**Work instructions:** Leaving out every picture, retype the lines below from the top through the one that contains "def M(x): return 2*CX-x".

>> begin

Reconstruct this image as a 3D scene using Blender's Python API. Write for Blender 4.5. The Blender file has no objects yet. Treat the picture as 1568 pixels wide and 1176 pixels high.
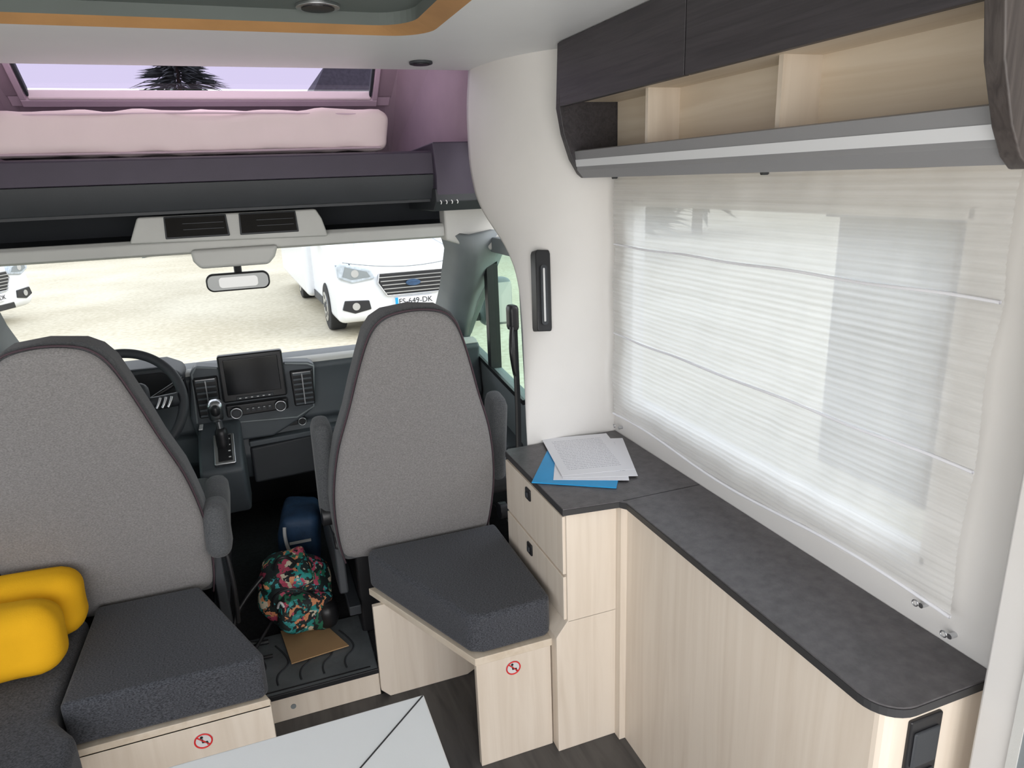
import bpy, bmesh, math, random
from mathutils import Vector, Matrix, noise, Euler
random.seed(3)
scn=bpy.context.scene
col=scn.collection
CX=-0.045
def M(x): return 2*CX-x

# ---------------------------------------------------------------- materials
def newmat(name):
    m=bpy.data.materials.new(name); m.use_nodes=True
    nt=m.node_tree; b=nt.nodes['Principled BSDF']
    return m,nt,b
def N(nt,t,**k):
    n=nt.nodes.new(t)
    for a,v in k.items(): setattr(n,a,v)
    return n
def simple(name,c,rough=.5,metal=0,var=.06,scale=8,bump=0,bscale=60,spec=.5,stretch=(1,1,1)):
    m,nt,b=newmat(name); L=nt.links
    tc=N(nt,'ShaderNodeTexCoord'); mp=N(nt,'ShaderNodeMapping'); mp.inputs['Scale'].default_value=stretch
    L.new(tc.outputs['Object'],mp.inputs[0])
    nz=N(nt,'ShaderNodeTexNoise'); nz.inputs['Scale'].default_value=scale; nz.inputs['Detail'].default_value=5
    L.new(mp.outputs[0],nz.inputs[0])
    cr=N(nt,'ShaderNodeValToRGB')
    cr.color_ramp.elements[0].position=.3; cr.color_ramp.elements[1].position=.7
    cr.color_ramp.elements[0].color=tuple(x*(1-var) for x in c)+(1,)
    cr.color_ramp.elements[1].color=tuple(min(1,x*(1+var)) for x in c)+(1,)
    L.new(nz.outputs[0],cr.inputs[0]); L.new(cr.outputs[0],b.inputs['Base Color'])
    b.inputs['Roughness'].default_value=rough; b.inputs['Metallic'].default_value=metal
    b.inputs['Specular IOR Level'].default_value=spec
    if bump:
        n2=N(nt,'ShaderNodeTexNoise'); n2.inputs['Scale'].default_value=bscale; n2.inputs['Detail'].default_value=4
        L.new(mp.outputs[0],n2.inputs[0])
        bp=N(nt,'ShaderNodeBump'); bp.inputs['Strength'].default_value=bump; bp.inputs['Distance'].default_value=.01
        L.new(n2.outputs[0],bp.inputs['Height']); L.new(bp.outputs[0],b.inputs['Normal'])
    return m
def fabric(name,c1,c2,scale=420,bs=.25):
    m,nt,b=newmat(name); L=nt.links
    tc=N(nt,'ShaderNodeTexCoord')
    mp=N(nt,'ShaderNodeMapping'); mp.inputs['Scale'].default_value=(.55,1,1.3)
    L.new(tc.outputs['Object'],mp.inputs[0])
    nz=N(nt,'ShaderNodeTexNoise'); nz.inputs['Scale'].default_value=scale; nz.inputs['Detail'].default_value=3
    L.new(mp.outputs[0],nz.inputs[0])
    cr=N(nt,'ShaderNodeValToRGB'); cr.color_ramp.elements[0].position=.32; cr.color_ramp.elements[1].position=.68
    cr.color_ramp.elements[0].color=c1+(1,); cr.color_ramp.elements[1].color=c2+(1,)
    L.new(nz.outputs[0],cr.inputs[0]); L.new(cr.outputs[0],b.inputs['Base Color'])
    b.inputs['Roughness'].default_value=.95; b.inputs['Specular IOR Level'].default_value=.15
    b.inputs['Sheen Weight'].default_value=.15
    n2=N(nt,'ShaderNodeTexNoise'); n2.inputs['Scale'].default_value=5; L.new(tc.outputs['Object'],n2.inputs[0])
    ad=N(nt,'ShaderNodeMath',operation='MULTIPLY_ADD'); ad.inputs[1].default_value=.12
    L.new(nz.outputs[0],ad.inputs[0]); L.new(n2.outputs[0],ad.inputs[2])
    bp=N(nt,'ShaderNodeBump'); bp.inputs['Strength'].default_value=bs; bp.inputs['Distance'].default_value=.01
    L.new(ad.outputs[0],bp.inputs['Height']); L.new(bp.outputs[0],b.inputs['Normal'])
    return m
def wood(name,c1,c2,stretch=(16,16,.9),rough=.5,bump=.03):
    m,nt,b=newmat(name); L=nt.links
    tc=N(nt,'ShaderNodeTexCoord'); mp=N(nt,'ShaderNodeMapping'); mp.inputs['Scale'].default_value=stretch
    L.new(tc.outputs['Object'],mp.inputs[0])
    nz=N(nt,'ShaderNodeTexNoise'); nz.inputs['Scale'].default_value=1.6; nz.inputs['Detail'].default_value=9; nz.inputs['Distortion'].default_value=1.0
    L.new(mp.outputs[0],nz.inputs[0])
    cr=N(nt,'ShaderNodeValToRGB'); cr.color_ramp.elements[0].position=.30; cr.color_ramp.elements[1].position=.62
    cr.color_ramp.elements[0].color=c1+(1,); cr.color_ramp.elements[1].color=c2+(1,)
    L.new(nz.outputs[0],cr.inputs[0]); L.new(cr.outputs[0],b.inputs['Base Color'])
    b.inputs['Roughness'].default_value=rough
    bp=N(nt,'ShaderNodeBump'); bp.inputs['Strength'].default_value=bump; bp.inputs['Distance'].default_value=.01
    L.new(nz.outputs[0],bp.inputs['Height']); L.new(bp.outputs[0],b.inputs['Normal'])
    return m
def glassy(name,tint,gl=.06):
    m,nt,b=newmat(name); L=nt.links; nt.nodes.remove(b)
    o=nt.nodes['Material Output']
    t=N(nt,'ShaderNodeBsdfTransparent'); t.inputs[0].default_value=tint+(1,)
    g=N(nt,'ShaderNodeBsdfGlossy'); g.inputs['Roughness'].default_value=.03
    x=N(nt,'ShaderNodeMixShader'); x.inputs[0].default_value=gl
    L.new(t.outputs[0],x.inputs[1]); L.new(g.outputs[0],x.inputs[2]); L.new(x.outputs[0],o.inputs[0])
    return m
def emis(name,c,s):
    m,nt,b=newmat(name)
    b.inputs['Base Color'].default_value=c+(1,); b.inputs['Emission Color'].default_value=c+(1,); b.inputs['Emission Strength'].default_value=s
    return m

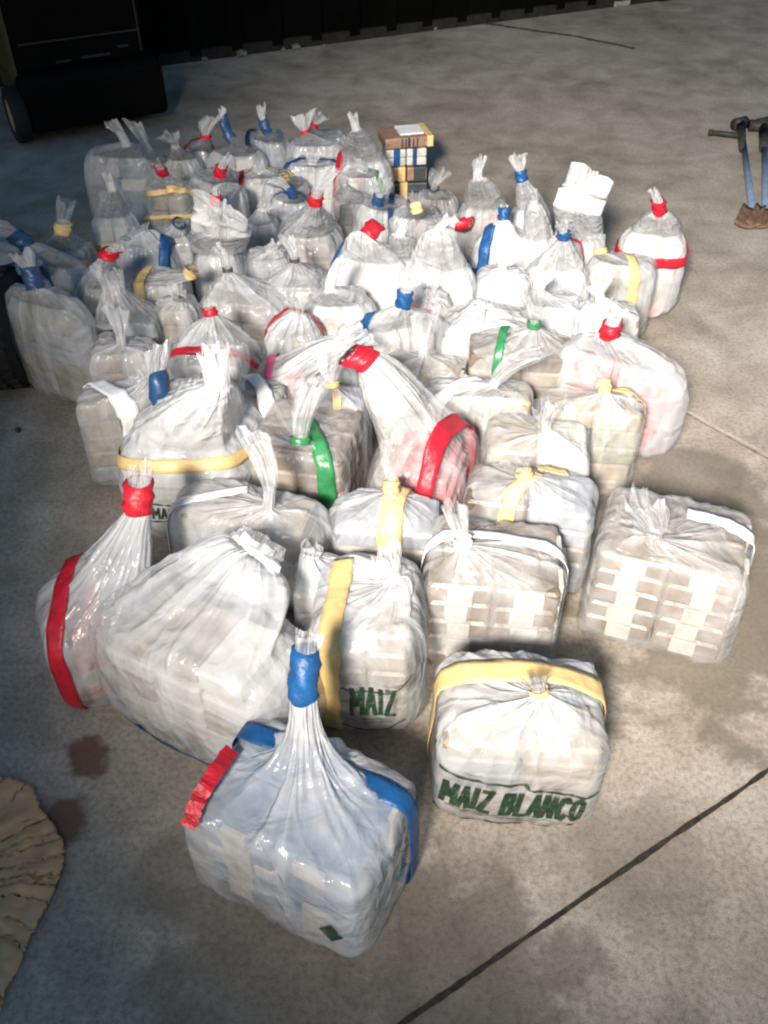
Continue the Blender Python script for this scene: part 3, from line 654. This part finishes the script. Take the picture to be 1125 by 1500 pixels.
b78 = bag('low bag at the right of the middle, brown bricks under washed out film', (694, 775, 392, 520), (735, 395, .28), (738, 380, .31), None,
    yaw=-6, h=.25, n=4, m=5, wrap=('white', 'grey'), tl=.3, nr=.014, tr=.04, seed=153, film='dense')

# printing on the sacks
Xv, Zv = Vector((1, 0, 0)), Vector((0, 0, 1))
w2, d2, h2 = b2['w'], b2['d'], b2['h']
printed(b2, 'green_print', [letters('MAIZ BLANCO', .062, .43, .25, .0115, ox=-.135, oy=.080, slope=-.13),
    line([(-.128, .072), (-.06, .060), (0, .058), (.05, .052)], .0022), line([(-.10, .062), (-.04, .050), (.02, .046), (.09, .040)], .002),
    line([(-.15, .180), (-.12, .172), (-.08, .160), (-.03, .156), (.01, .154), (.02, .136), (.09, .130), (.12, .118), (.145, .124)], .0065),
    line([(-.155, .05), (-.12, .036), (-.05, .034), (0, .022), (.03, .010), (.10, .012), (.145, .006)], .0065),
    line([(-.155, .168), (-.158, .05)], .003)], Vector((0, -d2 / 2, 0)), Xv, Zv)
w5, d5 = b5['w'], b5['d']
printed(b5, 'green_print', [letters('MAIZ', .072, .36, 0, .0095, ox=-.024, oy=.100),
    line([(-.045, .17), (-.02, .163), (.04, .163), (.07, .175), (.09, .2)], .004), line([(-.045, .065), (0, .048), (.05, .05), (.08, .075)], .004),
    line([(-.005, .085), (.06, .083)], .002), line([(.0, .075), (.055, .073)], .002)], Vector((0, -d5 / 2, 0)), Xv, Zv)
d11 = b11['d']
printed(b11, 'green_print', [letters('MAIZ BLANCO', .032, .62, .1, .006, ox=-.07, oy=.11, slope=.05),
    line([(-.10, .100), (-.03, .102), (.05, .110), (.11, .118)], .005), line([(-.09, .152), (0, .158), (.1, .168)], .005)], Vector((0, -d11 / 2, 0)), Xv, Zv)
printed(b1, 'green_diamond_mark', [([(.0, .0), (.022, .028), (.044, 0), (.022, -.028)], [(0, 1, 2, 3)])], Vector((b1['w'] / 2 - .075, -b1['d'] / 2, .10)), Xv, Zv)

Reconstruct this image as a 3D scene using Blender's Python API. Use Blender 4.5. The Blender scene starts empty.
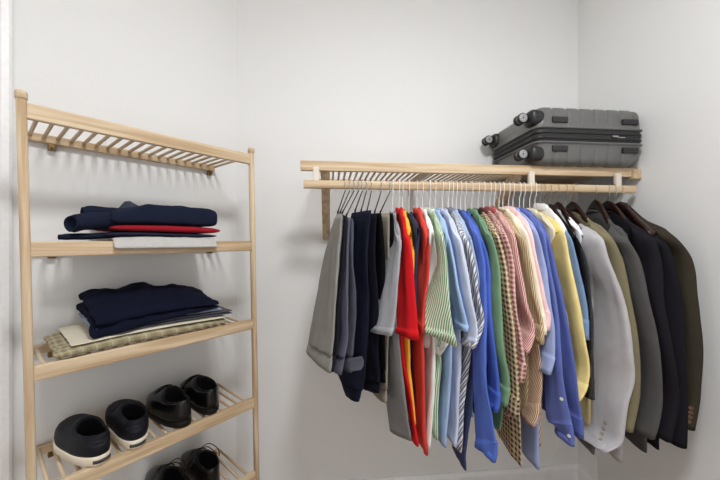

>> end

**Solution to this problem:**
Reconstruct this image as a 3D scene using Blender's Python API. Write for Blender 4.5. The Blender file has no objects yet. Treat the picture as 1568 pixels wide and 1176 pixels high.
import bpy, bmesh, math, random
from mathutils import Vector, Matrix, noise, Euler
random.seed(3)
scn=bpy.context.scene
col=scn.collection
CX=-0.045
def M(x): return 2*CX-x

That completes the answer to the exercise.